Collected data start

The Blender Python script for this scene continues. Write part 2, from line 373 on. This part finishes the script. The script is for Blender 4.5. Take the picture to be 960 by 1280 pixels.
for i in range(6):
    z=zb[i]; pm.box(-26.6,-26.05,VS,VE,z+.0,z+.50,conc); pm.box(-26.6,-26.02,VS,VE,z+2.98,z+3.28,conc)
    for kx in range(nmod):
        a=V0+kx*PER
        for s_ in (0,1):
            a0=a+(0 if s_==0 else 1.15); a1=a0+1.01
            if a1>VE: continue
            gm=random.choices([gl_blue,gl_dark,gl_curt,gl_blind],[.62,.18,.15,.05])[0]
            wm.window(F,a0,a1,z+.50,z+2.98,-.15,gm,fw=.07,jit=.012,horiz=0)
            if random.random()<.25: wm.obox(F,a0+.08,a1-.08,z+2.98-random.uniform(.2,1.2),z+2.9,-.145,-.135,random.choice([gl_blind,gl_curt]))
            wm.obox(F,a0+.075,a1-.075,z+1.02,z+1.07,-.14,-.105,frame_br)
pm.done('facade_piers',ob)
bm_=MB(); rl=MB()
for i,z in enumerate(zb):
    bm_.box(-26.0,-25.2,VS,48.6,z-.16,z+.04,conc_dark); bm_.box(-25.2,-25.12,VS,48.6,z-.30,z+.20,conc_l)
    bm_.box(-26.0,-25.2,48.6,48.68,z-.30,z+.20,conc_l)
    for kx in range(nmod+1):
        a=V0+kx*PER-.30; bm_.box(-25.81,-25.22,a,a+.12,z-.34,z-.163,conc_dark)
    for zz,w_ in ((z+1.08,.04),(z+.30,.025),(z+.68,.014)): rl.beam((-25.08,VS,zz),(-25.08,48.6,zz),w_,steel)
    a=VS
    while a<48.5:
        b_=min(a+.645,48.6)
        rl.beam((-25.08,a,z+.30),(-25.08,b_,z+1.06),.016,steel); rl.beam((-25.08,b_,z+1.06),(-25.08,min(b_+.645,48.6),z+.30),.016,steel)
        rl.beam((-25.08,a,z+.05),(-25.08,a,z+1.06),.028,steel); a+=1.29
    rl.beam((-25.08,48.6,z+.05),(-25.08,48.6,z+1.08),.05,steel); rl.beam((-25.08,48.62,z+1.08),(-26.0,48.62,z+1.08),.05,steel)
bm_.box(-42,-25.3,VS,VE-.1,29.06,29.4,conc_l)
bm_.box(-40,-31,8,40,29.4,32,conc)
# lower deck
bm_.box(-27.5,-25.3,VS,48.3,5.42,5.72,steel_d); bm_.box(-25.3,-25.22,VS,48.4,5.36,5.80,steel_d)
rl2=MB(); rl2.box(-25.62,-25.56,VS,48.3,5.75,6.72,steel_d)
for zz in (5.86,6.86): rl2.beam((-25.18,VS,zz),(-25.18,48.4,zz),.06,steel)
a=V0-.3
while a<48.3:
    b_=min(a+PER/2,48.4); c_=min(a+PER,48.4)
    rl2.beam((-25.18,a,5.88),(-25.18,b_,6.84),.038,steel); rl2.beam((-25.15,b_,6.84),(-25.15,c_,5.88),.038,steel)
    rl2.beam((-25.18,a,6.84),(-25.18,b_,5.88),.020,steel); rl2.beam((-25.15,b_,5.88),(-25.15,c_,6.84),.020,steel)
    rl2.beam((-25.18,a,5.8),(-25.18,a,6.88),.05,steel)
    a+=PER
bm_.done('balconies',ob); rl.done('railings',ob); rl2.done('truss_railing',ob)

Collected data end

Output every line above without altering anything.

The Blender Python script for this scene continues. Write part 2, from line 373 on. This part finishes the script. The script is for Blender 4.5. Take the picture to be 960 by 1280 pixels.
for i in range(6):
    z=zb[i]; pm.box(-26.6,-26.05,VS,VE,z+.0,z+.50,conc); pm.box(-26.6,-26.02,VS,VE,z+2.98,z+3.28,conc)
    for kx in range(nmod):
        a=V0+kx*PER
        for s_ in (0,1):
            a0=a+(0 if s_==0 else 1.15); a1=a0+1.01
            if a1>VE: continue
            gm=random.choices([gl_blue,gl_dark,gl_curt,gl_blind],[.62,.18,.15,.05])[0]
            wm.window(F,a0,a1,z+.50,z+2.98,-.15,gm,fw=.07,jit=.012,horiz=0)
            if random.random()<.25: wm.obox(F,a0+.08,a1-.08,z+2.98-random.uniform(.2,1.2),z+2.9,-.145,-.135,random.choice([gl_blind,gl_curt]))
            wm.obox(F,a0+.075,a1-.075,z+1.02,z+1.07,-.14,-.105,frame_br)
pm.done('facade_piers',ob)
bm_=MB(); rl=MB()
for i,z in enumerate(zb):
    bm_.box(-26.0,-25.2,VS,48.6,z-.16,z+.04,conc_dark); bm_.box(-25.2,-25.12,VS,48.6,z-.30,z+.20,conc_l)
    bm_.box(-26.0,-25.2,48.6,48.68,z-.30,z+.20,conc_l)
    for kx in range(nmod+1):
        a=V0+kx*PER-.30; bm_.box(-25.81,-25.22,a,a+.12,z-.34,z-.163,conc_dark)
    for zz,w_ in ((z+1.08,.04),(z+.30,.025),(z+.68,.014)): rl.beam((-25.08,VS,zz),(-25.08,48.6,zz),w_,steel)
    a=VS
    while a<48.5:
        b_=min(a+.645,48.6)
        rl.beam((-25.08,a,z+.30),(-25.08,b_,z+1.06),.016,steel); rl.beam((-25.08,b_,z+1.06),(-25.08,min(b_+.645,48.6),z+.30),.016,steel)
        rl.beam((-25.08,a,z+.05),(-25.08,a,z+1.06),.028,steel); a+=1.29
    rl.beam((-25.08,48.6,z+.05),(-25.08,48.6,z+1.08),.05,steel); rl.beam((-25.08,48.62,z+1.08),(-26.0,48.62,z+1.08),.05,steel)
bm_.box(-42,-25.3,VS,VE-.1,29.06,29.4,conc_l)
bm_.box(-40,-31,8,40,29.4,32,conc)
# lower deck
bm_.box(-27.5,-25.3,VS,48.3,5.42,5.72,steel_d); bm_.box(-25.3,-25.22,VS,48.4,5.36,5.80,steel_d)
rl2=MB(); rl2.box(-25.62,-25.56,VS,48.3,5.75,6.72,steel_d)
for zz in (5.86,6.86): rl2.beam((-25.18,VS,zz),(-25.18,48.4,zz),.06,steel)
a=V0-.3
while a<48.3:
    b_=min(a+PER/2,48.4); c_=min(a+PER,48.4)
    rl2.beam((-25.18,a,5.88),(-25.18,b_,6.84),.038,steel); rl2.beam((-25.15,b_,6.84),(-25.15,c_,5.88),.038,steel)
    rl2.beam((-25.18,a,6.84),(-25.18,b_,5.88),.020,steel); rl2.beam((-25.15,b_,5.88),(-25.15,c_,6.84),.020,steel)
    rl2.beam((-25.18,a,5.8),(-25.18,a,6.88),.05,steel)
    a+=PER
bm_.done('balconies',ob); rl.done('railings',ob); rl2.done('truss_railing',ob)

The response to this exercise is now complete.